Les Congolais ont également frais en mémoire le cas de la juge Chantale Ramazani Wazuri, ancienne présidente du Tribunal de paix de Lubumbashi/Kamalondo qui vit depuis le mois de juillet 2016 en exil en Europe. Dans une lettre datée du 25 juillet 2016 adressée au ministre de la Justice d’alors Alexis Thambwe Mwamba, cette magistrate dénonçait les pressions qu’elle était l’objet de la part non seulement du président de la Cour d’appel de Lubumbashi, du bâtonnier Ambroise Kamukiny mais aussi de Kalev Mutond, alors administrateur général de l’Agence nationale de renseignement (ANR). Ce « beau monde » exigeait d’elle la condamnation immédiate de l’ancien gouverneur du Katanga Moïse Katumbi dans le contentieux immobilier qui l’opposait au sujet grec Emmanouïl Alexandros Stoupis (RP 7652). Cette peine devait être assortie d’inéligibilité.
Pour la petite histoire, le 14 avril 2018, « Kabila » dont le second mandat avait expiré depuis le 19 décembre 2016 a signé une ordonnance portant « démission d’office » de plusieurs magistrats dont la juge Chantale Ramazani Wazuri, la victime d’un despote rendu fou par son omnipotence.
PRESSIONS POLITIQUES SUR LES JUGES
Sur le même dossier judiciaire, le juge Jacques Mbuyi Lukasu, président du tribunal de grande instance de Lubumbashi, a failli laisser sa peau. Et ce pour avoir résisté aux mêmes pressions politiques. Un commando composé d’hommes armés et cagoulés a investi son domicile. Criblé de balles, il sera évacué en Afrique du Sud. C’était en juillet 2017.
Le 15 avril dernier, le ministre de la Justice Célestin Tunda ya Kasende écrit au président du Conseil supérieur de la magistrature qui n’est autre que Benoît Lwamba Bindu, le président de la Cour constitutionnelle.
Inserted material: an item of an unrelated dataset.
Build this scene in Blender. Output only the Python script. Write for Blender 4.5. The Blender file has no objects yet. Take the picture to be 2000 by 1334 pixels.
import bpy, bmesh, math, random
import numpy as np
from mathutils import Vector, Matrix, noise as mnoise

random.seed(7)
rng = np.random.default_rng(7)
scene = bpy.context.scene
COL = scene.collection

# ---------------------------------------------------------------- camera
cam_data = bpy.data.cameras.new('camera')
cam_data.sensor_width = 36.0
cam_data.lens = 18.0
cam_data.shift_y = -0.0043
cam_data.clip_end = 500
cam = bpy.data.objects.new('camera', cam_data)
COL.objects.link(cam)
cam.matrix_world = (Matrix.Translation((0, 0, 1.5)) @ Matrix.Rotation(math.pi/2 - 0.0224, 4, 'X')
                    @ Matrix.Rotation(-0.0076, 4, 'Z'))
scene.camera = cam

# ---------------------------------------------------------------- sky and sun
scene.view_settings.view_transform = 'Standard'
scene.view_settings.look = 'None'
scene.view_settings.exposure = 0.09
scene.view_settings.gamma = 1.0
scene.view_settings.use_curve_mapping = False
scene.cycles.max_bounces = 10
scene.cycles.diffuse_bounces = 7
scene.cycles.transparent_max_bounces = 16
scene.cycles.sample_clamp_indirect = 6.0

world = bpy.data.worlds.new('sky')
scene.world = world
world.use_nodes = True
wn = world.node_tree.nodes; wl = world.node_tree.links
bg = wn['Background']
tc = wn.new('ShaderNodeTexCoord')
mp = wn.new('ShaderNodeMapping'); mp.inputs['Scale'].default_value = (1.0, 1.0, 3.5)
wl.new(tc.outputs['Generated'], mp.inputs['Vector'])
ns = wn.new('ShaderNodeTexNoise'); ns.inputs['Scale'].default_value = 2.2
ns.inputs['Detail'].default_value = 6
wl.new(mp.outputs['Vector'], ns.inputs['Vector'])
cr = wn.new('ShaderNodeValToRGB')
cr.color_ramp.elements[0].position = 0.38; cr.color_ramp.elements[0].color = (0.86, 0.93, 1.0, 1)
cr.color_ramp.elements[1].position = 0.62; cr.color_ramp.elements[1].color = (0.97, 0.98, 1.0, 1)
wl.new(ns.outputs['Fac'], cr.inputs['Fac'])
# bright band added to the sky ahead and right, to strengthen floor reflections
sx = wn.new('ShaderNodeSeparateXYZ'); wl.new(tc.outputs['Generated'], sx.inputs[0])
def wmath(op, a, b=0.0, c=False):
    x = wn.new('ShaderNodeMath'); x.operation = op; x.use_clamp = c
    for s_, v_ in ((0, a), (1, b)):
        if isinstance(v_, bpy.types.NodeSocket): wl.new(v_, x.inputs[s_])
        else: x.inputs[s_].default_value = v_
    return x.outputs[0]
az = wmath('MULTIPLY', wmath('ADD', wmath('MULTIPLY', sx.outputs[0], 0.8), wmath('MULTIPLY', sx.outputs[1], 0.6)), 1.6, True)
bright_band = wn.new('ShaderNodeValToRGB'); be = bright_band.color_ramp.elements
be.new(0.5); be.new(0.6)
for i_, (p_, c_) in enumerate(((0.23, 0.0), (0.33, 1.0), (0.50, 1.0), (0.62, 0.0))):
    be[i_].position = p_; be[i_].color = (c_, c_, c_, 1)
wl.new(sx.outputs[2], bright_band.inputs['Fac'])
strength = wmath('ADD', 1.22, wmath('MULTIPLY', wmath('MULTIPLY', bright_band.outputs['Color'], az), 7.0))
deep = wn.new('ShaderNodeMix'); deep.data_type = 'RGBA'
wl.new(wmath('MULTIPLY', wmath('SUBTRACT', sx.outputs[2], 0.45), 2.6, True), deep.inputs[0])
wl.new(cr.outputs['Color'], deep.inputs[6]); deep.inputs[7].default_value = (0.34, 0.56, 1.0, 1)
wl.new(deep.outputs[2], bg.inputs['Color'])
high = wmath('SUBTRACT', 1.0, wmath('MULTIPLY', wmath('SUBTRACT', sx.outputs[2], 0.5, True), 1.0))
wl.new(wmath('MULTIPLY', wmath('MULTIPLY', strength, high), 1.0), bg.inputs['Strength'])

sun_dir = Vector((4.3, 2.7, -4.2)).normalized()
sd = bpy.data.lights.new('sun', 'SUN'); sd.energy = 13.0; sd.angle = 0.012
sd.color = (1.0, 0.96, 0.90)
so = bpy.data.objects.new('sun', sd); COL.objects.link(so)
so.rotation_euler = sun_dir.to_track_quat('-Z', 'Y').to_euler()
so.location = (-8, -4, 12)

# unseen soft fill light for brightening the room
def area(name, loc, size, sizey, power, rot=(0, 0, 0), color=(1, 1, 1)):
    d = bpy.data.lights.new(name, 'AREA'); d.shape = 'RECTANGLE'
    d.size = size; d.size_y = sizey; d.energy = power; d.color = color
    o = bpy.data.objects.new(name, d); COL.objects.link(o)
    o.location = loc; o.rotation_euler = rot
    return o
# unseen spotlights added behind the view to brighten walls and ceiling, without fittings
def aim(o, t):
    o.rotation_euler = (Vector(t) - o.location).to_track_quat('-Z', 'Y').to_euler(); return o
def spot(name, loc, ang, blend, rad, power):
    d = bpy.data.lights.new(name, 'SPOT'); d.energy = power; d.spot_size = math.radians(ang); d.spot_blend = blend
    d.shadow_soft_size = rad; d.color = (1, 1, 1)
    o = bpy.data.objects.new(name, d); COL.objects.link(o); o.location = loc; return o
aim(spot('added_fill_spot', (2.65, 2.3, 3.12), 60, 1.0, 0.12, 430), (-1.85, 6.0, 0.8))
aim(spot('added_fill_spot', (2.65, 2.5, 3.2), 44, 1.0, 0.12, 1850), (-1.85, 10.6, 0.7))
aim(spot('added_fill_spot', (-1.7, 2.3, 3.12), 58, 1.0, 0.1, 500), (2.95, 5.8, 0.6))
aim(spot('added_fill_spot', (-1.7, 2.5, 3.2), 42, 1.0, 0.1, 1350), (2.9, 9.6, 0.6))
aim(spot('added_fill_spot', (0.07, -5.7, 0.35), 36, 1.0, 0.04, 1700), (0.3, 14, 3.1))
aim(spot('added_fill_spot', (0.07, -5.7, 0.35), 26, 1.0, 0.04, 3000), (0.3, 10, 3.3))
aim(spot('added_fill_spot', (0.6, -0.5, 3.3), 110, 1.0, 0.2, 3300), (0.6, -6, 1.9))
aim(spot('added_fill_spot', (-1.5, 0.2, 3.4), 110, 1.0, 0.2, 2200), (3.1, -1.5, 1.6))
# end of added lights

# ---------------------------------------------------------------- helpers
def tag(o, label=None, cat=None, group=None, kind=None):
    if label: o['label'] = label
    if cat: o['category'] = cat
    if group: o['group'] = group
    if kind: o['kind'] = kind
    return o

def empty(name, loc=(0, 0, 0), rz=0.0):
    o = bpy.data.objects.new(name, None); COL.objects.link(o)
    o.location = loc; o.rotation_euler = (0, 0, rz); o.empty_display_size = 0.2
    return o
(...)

Tunda lui fait part de son intention de visiter les parquets et les Cours et tribunaux de la ville-province de Kinshasa. Et de préciser qu’il souhaiterait à cette occasion avoir une « franche conversation sur les dossiers judiciaires en cours ». Le président du Conseil supérieur de la magistrature opposa un refus poli mais ferme en invoquant l’indépendance du pouvoir judiciaire. Tunda de fulminer: « L’indépendance du Pouvoir judiciaire n’est pas un mûr bâti pour créer en faveur des magistrats un cercle cloisonné qui n’aurait de compte à rendre à personne ».
Et si ceci expliquait le « complot » qui se trame contre la justice?